H. Rep. 96-1418 at 11, reprinted in U.S. Code Cong. & Ad. News 4953 at 4990 (1980). The government has not suggested any novel extensions or new interpretations of law it sought to test by this litigation. The equities favor the plaintiff; rather than not seeking "to compel plaintiff to do or refrain from doing anything, nor ... to impose a liability upon [him]", Defendant's Memorandum at 9, what the government did here was to terminate plaintiff's means of existence without substantial evidence for so doing. The court rules that there are no special circumstances here that would make an award of fees unjust.

*387 In summation, the court rules that plaintiff is a prevailing party, that the government's position is not substantially justified, and that no special circumstances exist making an award unjust. We turn now to a computation of the fees to be allowed.

This Circuit follows a two step approach in setting attorney's fees established in Furtado v. Bishop, 635 F.2d 915 (1st Cir. 1980). The first step involves the calculation of a lodestar. The court must determine a reasonable number of hours required to prosecute plaintiff's lawsuit, and a reasonable hourly rate. These two are multiplied to determine the lodestar.

The court is guided in determining the reasonable number of hours by the timesheets submitted by counsel, adjusted according to the considerations in King v. Greenblatt, 560 F.2d 1024, 1026-27 (1st Cir. 1977), the arguments of the parties, and the sound discretion and experience of the court. Plaintiff's counsel has submitted time sheets indicating thirty-nine and a third hours spent prosecuting this case. The court has examined this itemization, and rules that it is reasonable.

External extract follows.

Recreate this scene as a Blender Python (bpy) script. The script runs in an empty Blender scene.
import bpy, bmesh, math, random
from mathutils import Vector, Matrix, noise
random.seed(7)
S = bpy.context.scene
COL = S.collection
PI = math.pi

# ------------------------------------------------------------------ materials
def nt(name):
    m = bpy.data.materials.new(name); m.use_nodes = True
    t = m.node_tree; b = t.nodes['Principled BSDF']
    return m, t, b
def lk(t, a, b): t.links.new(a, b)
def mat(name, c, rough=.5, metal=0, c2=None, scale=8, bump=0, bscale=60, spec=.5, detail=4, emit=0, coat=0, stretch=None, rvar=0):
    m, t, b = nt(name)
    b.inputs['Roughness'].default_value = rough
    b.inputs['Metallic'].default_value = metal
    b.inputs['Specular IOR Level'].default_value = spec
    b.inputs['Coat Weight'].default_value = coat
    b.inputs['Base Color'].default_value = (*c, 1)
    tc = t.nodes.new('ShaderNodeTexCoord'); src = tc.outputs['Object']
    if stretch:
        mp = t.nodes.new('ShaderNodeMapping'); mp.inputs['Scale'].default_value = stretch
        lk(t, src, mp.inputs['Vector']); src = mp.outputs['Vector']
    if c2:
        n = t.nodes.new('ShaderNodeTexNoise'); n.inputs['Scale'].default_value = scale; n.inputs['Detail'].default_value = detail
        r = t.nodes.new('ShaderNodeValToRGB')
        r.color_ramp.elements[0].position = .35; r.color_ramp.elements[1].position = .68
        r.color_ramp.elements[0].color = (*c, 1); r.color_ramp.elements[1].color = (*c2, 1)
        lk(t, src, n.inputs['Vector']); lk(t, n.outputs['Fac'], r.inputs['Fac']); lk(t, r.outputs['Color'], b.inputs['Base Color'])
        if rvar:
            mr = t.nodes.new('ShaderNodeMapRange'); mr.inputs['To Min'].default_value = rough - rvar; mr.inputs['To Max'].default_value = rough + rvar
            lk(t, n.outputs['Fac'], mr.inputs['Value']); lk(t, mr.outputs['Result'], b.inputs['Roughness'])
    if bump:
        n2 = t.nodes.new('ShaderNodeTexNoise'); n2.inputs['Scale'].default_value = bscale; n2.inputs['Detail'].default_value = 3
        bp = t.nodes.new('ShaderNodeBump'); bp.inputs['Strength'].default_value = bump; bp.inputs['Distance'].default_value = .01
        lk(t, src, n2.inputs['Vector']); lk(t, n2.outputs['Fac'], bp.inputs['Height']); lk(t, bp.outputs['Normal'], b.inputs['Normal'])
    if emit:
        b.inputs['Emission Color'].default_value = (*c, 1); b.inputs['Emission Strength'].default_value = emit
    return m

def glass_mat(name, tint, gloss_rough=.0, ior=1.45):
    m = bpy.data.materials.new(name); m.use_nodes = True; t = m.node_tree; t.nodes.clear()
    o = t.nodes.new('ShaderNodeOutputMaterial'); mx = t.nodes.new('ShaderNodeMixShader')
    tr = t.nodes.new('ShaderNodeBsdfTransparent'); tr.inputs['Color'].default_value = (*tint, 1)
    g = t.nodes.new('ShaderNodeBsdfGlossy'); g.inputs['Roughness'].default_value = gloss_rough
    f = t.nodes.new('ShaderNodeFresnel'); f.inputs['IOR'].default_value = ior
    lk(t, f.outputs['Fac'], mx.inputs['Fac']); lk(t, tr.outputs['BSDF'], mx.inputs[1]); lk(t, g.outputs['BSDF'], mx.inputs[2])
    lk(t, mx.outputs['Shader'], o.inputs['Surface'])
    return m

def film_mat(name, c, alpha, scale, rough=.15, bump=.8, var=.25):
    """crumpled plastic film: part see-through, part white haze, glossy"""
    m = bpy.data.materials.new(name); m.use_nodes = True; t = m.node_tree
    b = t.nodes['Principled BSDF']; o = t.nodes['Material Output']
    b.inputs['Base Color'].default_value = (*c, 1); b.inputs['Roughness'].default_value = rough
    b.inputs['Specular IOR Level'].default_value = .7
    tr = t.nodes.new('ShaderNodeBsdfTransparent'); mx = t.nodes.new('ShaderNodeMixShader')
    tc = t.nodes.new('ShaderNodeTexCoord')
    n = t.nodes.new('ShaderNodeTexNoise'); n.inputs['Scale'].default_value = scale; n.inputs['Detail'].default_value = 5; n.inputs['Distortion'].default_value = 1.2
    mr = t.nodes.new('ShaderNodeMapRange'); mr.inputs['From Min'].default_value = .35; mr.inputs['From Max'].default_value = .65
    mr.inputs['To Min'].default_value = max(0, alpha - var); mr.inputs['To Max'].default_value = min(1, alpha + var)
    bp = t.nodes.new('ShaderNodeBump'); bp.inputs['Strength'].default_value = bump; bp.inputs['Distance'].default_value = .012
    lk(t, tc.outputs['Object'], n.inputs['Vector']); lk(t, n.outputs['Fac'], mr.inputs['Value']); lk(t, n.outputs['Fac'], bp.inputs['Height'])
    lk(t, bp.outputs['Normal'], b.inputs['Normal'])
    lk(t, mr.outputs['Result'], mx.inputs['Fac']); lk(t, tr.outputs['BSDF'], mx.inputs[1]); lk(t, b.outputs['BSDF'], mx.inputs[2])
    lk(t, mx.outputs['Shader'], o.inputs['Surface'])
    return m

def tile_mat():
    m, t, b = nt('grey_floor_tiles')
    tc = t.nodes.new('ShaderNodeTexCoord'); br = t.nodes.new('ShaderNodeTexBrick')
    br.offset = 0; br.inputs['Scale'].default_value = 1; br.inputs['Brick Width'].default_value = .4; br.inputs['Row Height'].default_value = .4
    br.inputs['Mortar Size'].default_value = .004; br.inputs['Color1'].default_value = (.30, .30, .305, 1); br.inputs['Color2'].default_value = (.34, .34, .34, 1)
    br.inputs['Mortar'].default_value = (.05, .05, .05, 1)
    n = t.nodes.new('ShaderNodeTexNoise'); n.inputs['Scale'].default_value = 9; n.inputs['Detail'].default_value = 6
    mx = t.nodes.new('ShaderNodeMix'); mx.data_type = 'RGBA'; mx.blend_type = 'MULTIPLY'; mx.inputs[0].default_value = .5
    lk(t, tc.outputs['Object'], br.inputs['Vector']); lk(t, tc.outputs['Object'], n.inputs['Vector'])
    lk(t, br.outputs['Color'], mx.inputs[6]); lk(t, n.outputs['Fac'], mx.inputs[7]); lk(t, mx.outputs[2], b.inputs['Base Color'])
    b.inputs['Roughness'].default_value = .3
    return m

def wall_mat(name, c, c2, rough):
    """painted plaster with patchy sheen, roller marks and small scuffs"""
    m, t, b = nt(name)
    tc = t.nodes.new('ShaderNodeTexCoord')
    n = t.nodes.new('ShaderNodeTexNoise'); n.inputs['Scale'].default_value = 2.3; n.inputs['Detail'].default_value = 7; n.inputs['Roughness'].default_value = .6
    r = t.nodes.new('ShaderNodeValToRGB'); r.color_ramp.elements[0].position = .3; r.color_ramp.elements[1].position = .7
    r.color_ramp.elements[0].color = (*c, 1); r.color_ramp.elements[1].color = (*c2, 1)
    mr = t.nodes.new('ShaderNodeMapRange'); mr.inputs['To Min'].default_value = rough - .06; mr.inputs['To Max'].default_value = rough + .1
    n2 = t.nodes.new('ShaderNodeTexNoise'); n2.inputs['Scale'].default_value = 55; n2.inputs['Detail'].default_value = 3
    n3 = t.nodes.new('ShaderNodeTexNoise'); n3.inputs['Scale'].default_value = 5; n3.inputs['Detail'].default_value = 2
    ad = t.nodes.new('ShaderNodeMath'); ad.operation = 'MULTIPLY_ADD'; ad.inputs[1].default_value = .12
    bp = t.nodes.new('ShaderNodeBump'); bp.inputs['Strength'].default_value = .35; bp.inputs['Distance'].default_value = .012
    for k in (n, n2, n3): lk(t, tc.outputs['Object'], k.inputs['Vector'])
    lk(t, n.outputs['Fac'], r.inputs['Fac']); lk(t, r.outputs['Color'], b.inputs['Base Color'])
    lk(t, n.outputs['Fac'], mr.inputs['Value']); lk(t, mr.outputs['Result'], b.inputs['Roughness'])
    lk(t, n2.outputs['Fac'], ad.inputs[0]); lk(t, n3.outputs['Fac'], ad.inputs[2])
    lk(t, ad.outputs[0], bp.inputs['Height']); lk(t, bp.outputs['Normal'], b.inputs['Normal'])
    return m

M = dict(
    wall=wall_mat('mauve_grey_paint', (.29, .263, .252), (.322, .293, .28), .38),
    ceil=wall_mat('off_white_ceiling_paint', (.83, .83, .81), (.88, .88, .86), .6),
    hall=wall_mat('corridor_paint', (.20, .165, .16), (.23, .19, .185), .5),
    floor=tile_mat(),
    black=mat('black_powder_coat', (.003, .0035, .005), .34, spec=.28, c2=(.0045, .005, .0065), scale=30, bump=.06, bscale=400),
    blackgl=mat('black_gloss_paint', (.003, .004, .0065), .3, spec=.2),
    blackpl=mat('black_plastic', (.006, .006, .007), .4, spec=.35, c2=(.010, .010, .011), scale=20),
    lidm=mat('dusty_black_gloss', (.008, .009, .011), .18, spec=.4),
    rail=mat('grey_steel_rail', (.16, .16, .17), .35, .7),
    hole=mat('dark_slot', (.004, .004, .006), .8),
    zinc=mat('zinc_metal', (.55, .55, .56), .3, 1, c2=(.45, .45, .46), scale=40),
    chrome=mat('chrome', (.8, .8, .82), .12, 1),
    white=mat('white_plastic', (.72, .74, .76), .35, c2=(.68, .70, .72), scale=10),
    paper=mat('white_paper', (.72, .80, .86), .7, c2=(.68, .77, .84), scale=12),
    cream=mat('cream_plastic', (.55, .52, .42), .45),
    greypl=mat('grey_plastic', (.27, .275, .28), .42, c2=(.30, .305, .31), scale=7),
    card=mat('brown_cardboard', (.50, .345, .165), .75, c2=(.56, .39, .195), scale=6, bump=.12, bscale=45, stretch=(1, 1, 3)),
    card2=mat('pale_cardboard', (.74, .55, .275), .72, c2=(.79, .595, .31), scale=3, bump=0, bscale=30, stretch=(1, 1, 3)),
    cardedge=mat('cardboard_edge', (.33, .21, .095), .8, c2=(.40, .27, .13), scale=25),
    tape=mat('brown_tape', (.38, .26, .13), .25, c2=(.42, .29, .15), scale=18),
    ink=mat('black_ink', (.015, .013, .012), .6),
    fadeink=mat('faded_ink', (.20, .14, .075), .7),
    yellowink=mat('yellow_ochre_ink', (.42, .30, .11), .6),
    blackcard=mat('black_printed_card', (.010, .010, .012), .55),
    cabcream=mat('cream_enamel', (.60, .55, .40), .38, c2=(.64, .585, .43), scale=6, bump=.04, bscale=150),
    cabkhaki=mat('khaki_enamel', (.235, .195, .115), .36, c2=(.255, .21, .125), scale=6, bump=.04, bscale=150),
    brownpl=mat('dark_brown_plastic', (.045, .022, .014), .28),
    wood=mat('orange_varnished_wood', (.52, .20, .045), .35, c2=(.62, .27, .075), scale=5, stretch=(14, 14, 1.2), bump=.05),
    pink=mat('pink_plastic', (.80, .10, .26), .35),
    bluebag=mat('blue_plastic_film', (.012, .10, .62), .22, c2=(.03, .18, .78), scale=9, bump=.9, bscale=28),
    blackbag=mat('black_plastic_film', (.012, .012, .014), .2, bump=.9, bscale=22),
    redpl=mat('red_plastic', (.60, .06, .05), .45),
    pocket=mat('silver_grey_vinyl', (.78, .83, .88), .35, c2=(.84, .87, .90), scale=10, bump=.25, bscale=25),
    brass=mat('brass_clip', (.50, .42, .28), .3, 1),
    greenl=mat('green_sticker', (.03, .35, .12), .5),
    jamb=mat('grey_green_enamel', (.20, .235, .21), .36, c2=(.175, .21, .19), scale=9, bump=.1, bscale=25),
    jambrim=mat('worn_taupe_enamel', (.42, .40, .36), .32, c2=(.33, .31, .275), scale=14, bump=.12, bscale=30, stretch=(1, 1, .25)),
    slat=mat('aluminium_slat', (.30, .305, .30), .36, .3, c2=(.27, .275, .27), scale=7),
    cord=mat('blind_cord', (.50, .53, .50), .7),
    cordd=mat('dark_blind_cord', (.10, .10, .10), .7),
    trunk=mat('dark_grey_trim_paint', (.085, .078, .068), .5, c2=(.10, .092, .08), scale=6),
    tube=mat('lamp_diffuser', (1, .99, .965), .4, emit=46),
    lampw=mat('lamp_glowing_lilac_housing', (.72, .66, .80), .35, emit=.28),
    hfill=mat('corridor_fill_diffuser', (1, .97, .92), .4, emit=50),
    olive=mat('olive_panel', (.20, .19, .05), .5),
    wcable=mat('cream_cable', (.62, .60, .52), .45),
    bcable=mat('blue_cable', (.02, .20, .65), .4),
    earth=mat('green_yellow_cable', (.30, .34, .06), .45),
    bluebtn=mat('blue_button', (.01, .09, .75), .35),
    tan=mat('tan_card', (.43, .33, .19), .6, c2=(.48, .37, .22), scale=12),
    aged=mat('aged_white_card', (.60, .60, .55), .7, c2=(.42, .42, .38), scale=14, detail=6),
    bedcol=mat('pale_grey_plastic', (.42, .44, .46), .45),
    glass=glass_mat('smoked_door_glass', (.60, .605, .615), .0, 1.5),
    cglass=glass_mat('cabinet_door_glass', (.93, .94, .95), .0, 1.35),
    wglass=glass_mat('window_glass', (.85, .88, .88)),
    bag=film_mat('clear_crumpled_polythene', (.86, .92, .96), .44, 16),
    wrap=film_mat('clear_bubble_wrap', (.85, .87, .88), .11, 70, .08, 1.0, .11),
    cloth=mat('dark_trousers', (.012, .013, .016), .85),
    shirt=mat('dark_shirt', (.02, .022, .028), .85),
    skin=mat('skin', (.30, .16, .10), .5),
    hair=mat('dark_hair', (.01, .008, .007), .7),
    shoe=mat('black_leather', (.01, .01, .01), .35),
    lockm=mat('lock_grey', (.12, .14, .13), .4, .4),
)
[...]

Plaintiff's counsel requests compensation at the rate of $100 per hour. The Furtado court pointed out that it is the court's responsibility to assign what is reasonable for the different activity levels involved. 635 F.2d at 920. See, also, King v. Greenblatt, supra at 1927. The following rates have been used by this District in the past, see Johnson v. Claremont Housing Authority, Civ. No. 81-343-D (D.N.H. Oct. 30, 1980); Goss v. Helms, Civ. No. 81-225-L (Feb. 24, 1982), and the court rules that they are reasonable hourly rates under the Furtado analysis:

    Rate per hour      Activity
    $50.00             Court time, depositions
    $40.00             Client interviewing, negotiations
    $30.00             Research, document preparation,
    $10.00             Secretarial, clerical

The court rules that a reasonable lodestar in this case is $1,234.90.

The second step in the Furtado analysis is to adjust the lodestar to reflect other factors not included in the process up to this point. The burden of establishing and justifying those factors is upon the parties. None having been brought to the court's attention, no adjustment will be made. Plaintiff is awarded $1,234.90 in counsel fees, plus $4.50 in costs.

So Ordered.


[1] A fourth, that the motion for attorney's fees was not timely filed, is not addressed by the parties. 28 USC § 2412(d) (1) (B) requires that a motion for fees under EAJA be brought within thirty days of the entry of final judgment. This limitation period must be strictly applied, as the statute is a waiver of sovereign immunity. Rhode Island Committee on Energy v. General Services Administration, 561 F.2d 397 (1st Cir. 1977). Plaintiff's motion for late filing was granted by default under Rule 11, D.N.H.R. Civ. P. Whether this waiver is sufficient to extend the time period of EAJA has not been raised.

[2] The court also opines that plaintiff is on thin ice in pressing his claim for fees as to the government's trial conduct. That conduct was the subject of a motion for contempt, which included a prayer for attorney's fees. That motion was withdrawn by stipulation. Unless the government agrees to release the plaintiff from that stipulation by word or by conduct, this court will not tolerate attempts to sidestep the intent, if not the letter, of the stipulation.